For our annual Chanukah issue, we asked members of our community to share their responses.

Leslie Gordon
Leslie Gordon

Hanukkah, the Festival of Light, falls this year at a challenging time for Israelis and Jews around the world. But we should take solace not only in the miracle that we celebrate each time we light the menorah but also in many other chapters of our history where we discovered glimmers of light as darkness approached.

One that touches me came during the bleakest of times. It’s the story of what a Jewish sculptor-architect secretly created in the Theresienstadt ghetto in northern Bohemia (now in the Czech Republic), a walled transit camp for western Jews enroute to Auschwitz and other extermination camps. There, Arnold Zadikow, deported from Germany in 1942, was assigned to work in a workshop that created decorative arts for the Nazis. A young Czech woodcarver, Leopold Hecht, stole wood from the Germans so that he and Zadikow could craft a menorah for the boys’ residence.

The men took on this dangerous mission so that the children could celebrate Hanukkah and learn about Judaism, since Jewish teaching was forbidden. The lamp carries a Hebrew inscription, “Who is like you, O Lord, among the celestials?” (Exodus 15:11). This rare example of Jewish ceremonial art created during the Holocaust was found in the camp (where Zadikow perished in 1943) after the war. It’s now in the permanent collection of New York’s Jewish Museum.

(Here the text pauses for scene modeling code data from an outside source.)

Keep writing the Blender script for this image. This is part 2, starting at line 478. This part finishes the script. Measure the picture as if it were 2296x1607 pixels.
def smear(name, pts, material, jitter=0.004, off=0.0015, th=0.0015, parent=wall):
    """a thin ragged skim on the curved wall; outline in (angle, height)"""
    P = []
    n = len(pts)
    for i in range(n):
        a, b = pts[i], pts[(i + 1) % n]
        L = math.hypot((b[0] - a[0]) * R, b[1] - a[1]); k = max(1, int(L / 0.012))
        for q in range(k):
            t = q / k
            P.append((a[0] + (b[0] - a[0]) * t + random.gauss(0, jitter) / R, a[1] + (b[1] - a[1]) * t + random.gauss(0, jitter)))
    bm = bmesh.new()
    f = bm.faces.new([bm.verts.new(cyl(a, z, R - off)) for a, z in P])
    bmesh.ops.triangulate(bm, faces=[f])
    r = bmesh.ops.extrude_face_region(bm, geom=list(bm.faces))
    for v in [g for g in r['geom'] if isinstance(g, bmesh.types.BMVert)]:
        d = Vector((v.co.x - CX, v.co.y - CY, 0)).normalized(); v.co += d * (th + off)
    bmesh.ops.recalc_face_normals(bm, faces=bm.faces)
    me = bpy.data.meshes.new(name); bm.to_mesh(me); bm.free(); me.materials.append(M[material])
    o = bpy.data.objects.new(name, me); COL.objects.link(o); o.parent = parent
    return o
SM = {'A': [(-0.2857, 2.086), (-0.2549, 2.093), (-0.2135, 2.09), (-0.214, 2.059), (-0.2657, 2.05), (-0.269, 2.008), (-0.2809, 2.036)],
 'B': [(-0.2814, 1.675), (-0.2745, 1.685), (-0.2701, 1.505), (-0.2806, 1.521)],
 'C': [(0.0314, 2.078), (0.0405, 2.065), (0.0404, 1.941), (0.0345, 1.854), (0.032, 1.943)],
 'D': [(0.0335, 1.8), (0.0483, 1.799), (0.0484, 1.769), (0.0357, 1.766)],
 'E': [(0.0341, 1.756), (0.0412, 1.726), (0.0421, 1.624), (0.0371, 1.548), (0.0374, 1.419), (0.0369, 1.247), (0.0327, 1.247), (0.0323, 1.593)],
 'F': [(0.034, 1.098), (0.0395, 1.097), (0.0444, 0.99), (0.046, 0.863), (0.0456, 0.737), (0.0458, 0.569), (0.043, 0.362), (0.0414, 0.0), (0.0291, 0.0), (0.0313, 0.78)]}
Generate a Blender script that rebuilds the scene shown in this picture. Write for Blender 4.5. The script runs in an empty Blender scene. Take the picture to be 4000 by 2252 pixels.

In The Breman’s Holocaust exhibition “Absence of Humanity,” we reveal many instances of Jewish resilience in the face of Nazi persecution. Our guests tell us they draw strength from these stories. It’s the way of our people that in the darkest night, we await the dawn. I feel certain that the darkness that troubles our souls today will only make us more resolute to share our stories and rich culture, to hold up candles to the enveloping darkness.

Leslie Gordon is the executive director of the William Breman Jewish Heritage Museum.